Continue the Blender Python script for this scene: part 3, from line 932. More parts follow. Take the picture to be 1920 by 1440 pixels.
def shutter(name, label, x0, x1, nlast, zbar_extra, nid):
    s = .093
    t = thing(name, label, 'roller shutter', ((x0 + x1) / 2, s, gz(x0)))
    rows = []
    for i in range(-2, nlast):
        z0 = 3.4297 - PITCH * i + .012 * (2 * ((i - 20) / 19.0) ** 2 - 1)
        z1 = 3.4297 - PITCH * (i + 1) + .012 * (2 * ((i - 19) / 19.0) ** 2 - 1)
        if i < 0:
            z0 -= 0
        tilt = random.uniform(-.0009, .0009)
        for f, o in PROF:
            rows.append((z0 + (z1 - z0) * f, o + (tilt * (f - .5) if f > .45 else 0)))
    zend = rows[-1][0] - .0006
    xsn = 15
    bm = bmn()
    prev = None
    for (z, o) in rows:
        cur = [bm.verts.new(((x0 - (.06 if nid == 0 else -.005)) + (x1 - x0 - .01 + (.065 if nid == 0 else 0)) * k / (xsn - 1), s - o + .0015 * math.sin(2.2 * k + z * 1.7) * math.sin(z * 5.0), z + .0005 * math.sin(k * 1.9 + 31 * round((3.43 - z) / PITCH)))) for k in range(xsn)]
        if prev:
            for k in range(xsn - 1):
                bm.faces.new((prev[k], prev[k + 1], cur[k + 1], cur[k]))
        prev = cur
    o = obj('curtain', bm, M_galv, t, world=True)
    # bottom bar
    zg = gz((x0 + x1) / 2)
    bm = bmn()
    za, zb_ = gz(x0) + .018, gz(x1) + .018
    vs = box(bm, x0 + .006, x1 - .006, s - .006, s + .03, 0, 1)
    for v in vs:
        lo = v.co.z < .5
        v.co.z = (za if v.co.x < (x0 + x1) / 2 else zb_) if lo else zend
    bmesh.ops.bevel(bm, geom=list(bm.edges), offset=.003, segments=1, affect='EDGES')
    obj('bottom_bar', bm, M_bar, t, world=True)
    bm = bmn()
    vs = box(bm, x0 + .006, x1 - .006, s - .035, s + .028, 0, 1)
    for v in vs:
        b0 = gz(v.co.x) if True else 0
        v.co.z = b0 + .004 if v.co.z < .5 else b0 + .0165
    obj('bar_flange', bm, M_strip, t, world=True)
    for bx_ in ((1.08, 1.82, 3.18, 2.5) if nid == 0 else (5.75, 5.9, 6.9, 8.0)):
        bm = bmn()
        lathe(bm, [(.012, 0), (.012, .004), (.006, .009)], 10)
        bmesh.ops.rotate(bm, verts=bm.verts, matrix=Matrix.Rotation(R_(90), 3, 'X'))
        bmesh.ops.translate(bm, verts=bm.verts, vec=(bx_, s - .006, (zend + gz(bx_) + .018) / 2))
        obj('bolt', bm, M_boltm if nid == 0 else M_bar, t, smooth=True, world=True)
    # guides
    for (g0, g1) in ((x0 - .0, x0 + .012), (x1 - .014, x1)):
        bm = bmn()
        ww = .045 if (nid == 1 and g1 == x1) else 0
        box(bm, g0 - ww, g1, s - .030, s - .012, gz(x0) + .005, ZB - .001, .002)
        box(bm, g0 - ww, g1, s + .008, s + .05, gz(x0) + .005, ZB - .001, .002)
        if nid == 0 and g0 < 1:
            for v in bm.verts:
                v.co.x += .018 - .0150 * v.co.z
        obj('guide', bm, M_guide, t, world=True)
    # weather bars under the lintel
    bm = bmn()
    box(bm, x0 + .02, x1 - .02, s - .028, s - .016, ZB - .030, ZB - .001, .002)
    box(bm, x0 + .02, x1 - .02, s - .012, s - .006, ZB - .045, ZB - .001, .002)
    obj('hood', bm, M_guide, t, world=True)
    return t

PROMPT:
Repeat the data precisely, line by line.

ANSWER IN FULL:
Continue the Blender Python script for this scene: part 3, from line 932. More parts follow. Take the picture to be 1920 by 1440 pixels.
def shutter(name, label, x0, x1, nlast, zbar_extra, nid):
    s = .093
    t = thing(name, label, 'roller shutter', ((x0 + x1) / 2, s, gz(x0)))
    rows = []
    for i in range(-2, nlast):
        z0 = 3.4297 - PITCH * i + .012 * (2 * ((i - 20) / 19.0) ** 2 - 1)
        z1 = 3.4297 - PITCH * (i + 1) + .012 * (2 * ((i - 19) / 19.0) ** 2 - 1)
        if i < 0:
            z0 -= 0
        tilt = random.uniform(-.0009, .0009)
        for f, o in PROF:
            rows.append((z0 + (z1 - z0) * f, o + (tilt * (f - .5) if f > .45 else 0)))
    zend = rows[-1][0] - .0006
    xsn = 15
    bm = bmn()
    prev = None
    for (z, o) in rows:
        cur = [bm.verts.new(((x0 - (.06 if nid == 0 else -.005)) + (x1 - x0 - .01 + (.065 if nid == 0 else 0)) * k / (xsn - 1), s - o + .0015 * math.sin(2.2 * k + z * 1.7) * math.sin(z * 5.0), z + .0005 * math.sin(k * 1.9 + 31 * round((3.43 - z) / PITCH)))) for k in range(xsn)]
        if prev:
            for k in range(xsn - 1):
                bm.faces.new((prev[k], prev[k + 1], cur[k + 1], cur[k]))
        prev = cur
    o = obj('curtain', bm, M_galv, t, world=True)
    # bottom bar
    zg = gz((x0 + x1) / 2)
    bm = bmn()
    za, zb_ = gz(x0) + .018, gz(x1) + .018
    vs = box(bm, x0 + .006, x1 - .006, s - .006, s + .03, 0, 1)
    for v in vs:
        lo = v.co.z < .5
        v.co.z = (za if v.co.x < (x0 + x1) / 2 else zb_) if lo else zend
    bmesh.ops.bevel(bm, geom=list(bm.edges), offset=.003, segments=1, affect='EDGES')
    obj('bottom_bar', bm, M_bar, t, world=True)
    bm = bmn()
    vs = box(bm, x0 + .006, x1 - .006, s - .035, s + .028, 0, 1)
    for v in vs:
        b0 = gz(v.co.x) if True else 0
        v.co.z = b0 + .004 if v.co.z < .5 else b0 + .0165
    obj('bar_flange', bm, M_strip, t, world=True)
    for bx_ in ((1.08, 1.82, 3.18, 2.5) if nid == 0 else (5.75, 5.9, 6.9, 8.0)):
        bm = bmn()
        lathe(bm, [(.012, 0), (.012, .004), (.006, .009)], 10)
        bmesh.ops.rotate(bm, verts=bm.verts, matrix=Matrix.Rotation(R_(90), 3, 'X'))
        bmesh.ops.translate(bm, verts=bm.verts, vec=(bx_, s - .006, (zend + gz(bx_) + .018) / 2))
        obj('bolt', bm, M_boltm if nid == 0 else M_bar, t, smooth=True, world=True)
    # guides
    for (g0, g1) in ((x0 - .0, x0 + .012), (x1 - .014, x1)):
        bm = bmn()
        ww = .045 if (nid == 1 and g1 == x1) else 0
        box(bm, g0 - ww, g1, s - .030, s - .012, gz(x0) + .005, ZB - .001, .002)
        box(bm, g0 - ww, g1, s + .008, s + .05, gz(x0) + .005, ZB - .001, .002)
        if nid == 0 and g0 < 1:
            for v in bm.verts:
                v.co.x += .018 - .0150 * v.co.z
        obj('guide', bm, M_guide, t, world=True)
    # weather bars under the lintel
    bm = bmn()
    box(bm, x0 + .02, x1 - .02, s - .028, s - .016, ZB - .030, ZB - .001, .002)
    box(bm, x0 + .02, x1 - .02, s - .012, s - .006, ZB - .045, ZB - .001, .002)
    obj('hood', bm, M_guide, t, world=True)
    return t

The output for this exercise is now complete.